Frankfurter Steuerfahndung zockt Sexarbeiter*innen ab

In den frühen Abendstunden des 23.04.2024 fand eine Razzia der Steuerfahndung und der Polizei in einem Bordell in der Frankfurter Elbestraße statt. Rund 20 Behördenmitarbeiter griffen sich einzelne Sexarbeiter*innen auf den vier Stockwerken des Etablissements heraus und kontrollierten, ob diese ihrer Pflicht zur Einzelaufzeichnung ihrer Kundeneinnahmen nach § 146 Abgabenordnung (AO) nachgekommen sind.

Von einer solchen Verpflichtung hatten die dort tätigen migrantischen Sexarbeiter*innen noch nie etwas gehört. Konnten sie keine „Einzelaufzeichnung“ ihrer Einnahmen in der jeweiligen Schicht vorlegen, so mussten sie an Ort und Stelle wegen „Steuergefährdung“ (§ 379 AO) ein Bußgeld in Höhe von 55 € bezahlen. Mindestens vier Frauen mussten an diesem Abend diese Summe berappen.

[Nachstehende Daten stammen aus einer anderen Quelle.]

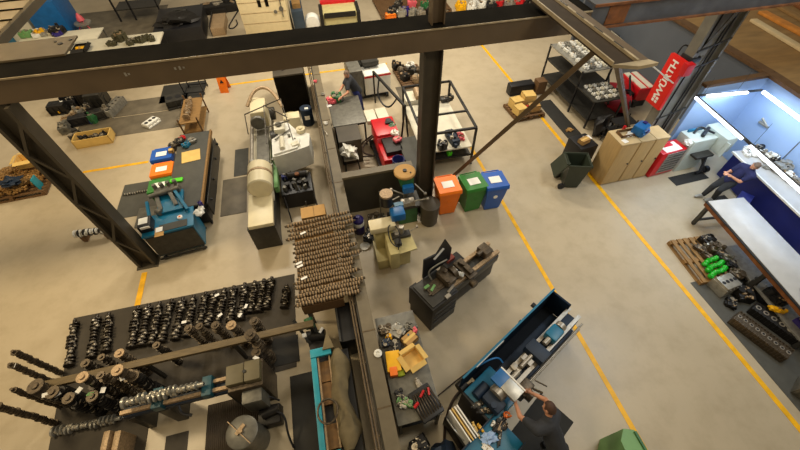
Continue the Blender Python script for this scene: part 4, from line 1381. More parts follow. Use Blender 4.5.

Für Doña Carmen sind diese Praktiken der Steuerfahndung eine willkürliche Abzocke, zumal auf besagte Pflicht zur Einzelaufzeichnung „aus Zumutbarkeitsgründen“ laut § 146 Satz 2 Abgabenordnung auch verzichtet werden kann, wenn die entsprechenden Einnahmen auf der Barzahlung einer „Vielzahl nicht bekannter Personen“ beruhen, was im Prostitutionsgewerbe zweifellos der Fall ist.

Während Milliardengewinne aus Cum-Ex-Geschäften noch immer bei den Betrüger-Banken liegen und dieser Steuerskandal noch immer nicht gänzlich aufgeklärt ist, haben Frankfurter Steuerfahnder nichts Besseres zu tun, als die Schlusslichter der Steuerhierarchie zu schikanieren und sich an diesen schadlos zu halten.

Bemerkenswert ist auch die bigotte Doppelmoral der Frankfurter Steuerfahndung, wenn sie Sexarbeiter*innen mit solchen Schikanen zu gesetzeskonformem Verhalten animieren will, gleichzeitig die betroffenen Frauen in der Prostitution aber einem mafiösen System der Sonderbesteuerung („Düsseldorfer Verfahren“) unterwirft, dass selbst aber auf keiner gesetzlichen Grundlage beruht.

In Frankfurt sind die Betreiber*innen hiesiger Bordelle nach diesem Sonderbesteuerungs-Verfahren durch die örtliche Finanzbehörde ermächtigt, an jedem Arbeitstag bei den Frauen – egal wie hoch deren Einnahmen sind – einen Steuerbetrag in Höhe von 15 € bar abzukassieren und diese Gelder an die Steuerfahndung zu überweisen. In der Regel erhalten weder die Betreiber*innen Belege der Steuerfahndung über die von ihnen abgeführten Gelder, noch erhalten die Sexarbeiter*innen über ihre Vorauszahlungen einen Beleg. Viele der sich an diesem missbrauchsanfälligen Verfahren beteiligenden migrantischen Frauen werden dabei im Glauben gelassen, sie seien damit ihren steuerlichen Verpflichtungen zur Genüge nachgekommen. Das ist jedoch mitnichten der Fall, sodass es in Einzelfällen bereits zu horrenden, existenzvernichtenden Nachforderungen der Finanzbehörden gekommen ist.

Dieses 1966 erfundene und nur in sieben Bundesländern praktizierte, speziell für das Prostitutionsgewerbe zugeschnittene Sonderbesteuerungs-Verfahren verstößt selbst gegen mehrere Bestimmungen der Abgabenordnung, darunter gegen den Grundsatz der Gleichmäßigkeit der Besteuerung nach § 85 AO. Darauf wies der Bundesrechnungshof bereits 2014 hin: „Es kann nicht in das Belieben der Finanzbehörden der einzelnen Länder gestellt werden, ob sie Prostituierte mit steuerpflichtigen Einkünften und Umsätzen überhaupt und ggf. auf welche Weise besteuern. Dies verstößt gegen die Gleichmäßigkeit der Besteuerung.“ (Bericht des Bundesrechnungshofs, 24.1.2014)

Doña Carmen e.V. fordert die Einstellung aller willkürlichen Schikanen gegenüber Sexarbeiter*innen im Frankfurter Bahnhofsviertel sowie die Abschaffung der ihnen gegenüber praktizierten diskriminierenden Sonderbesteuerung.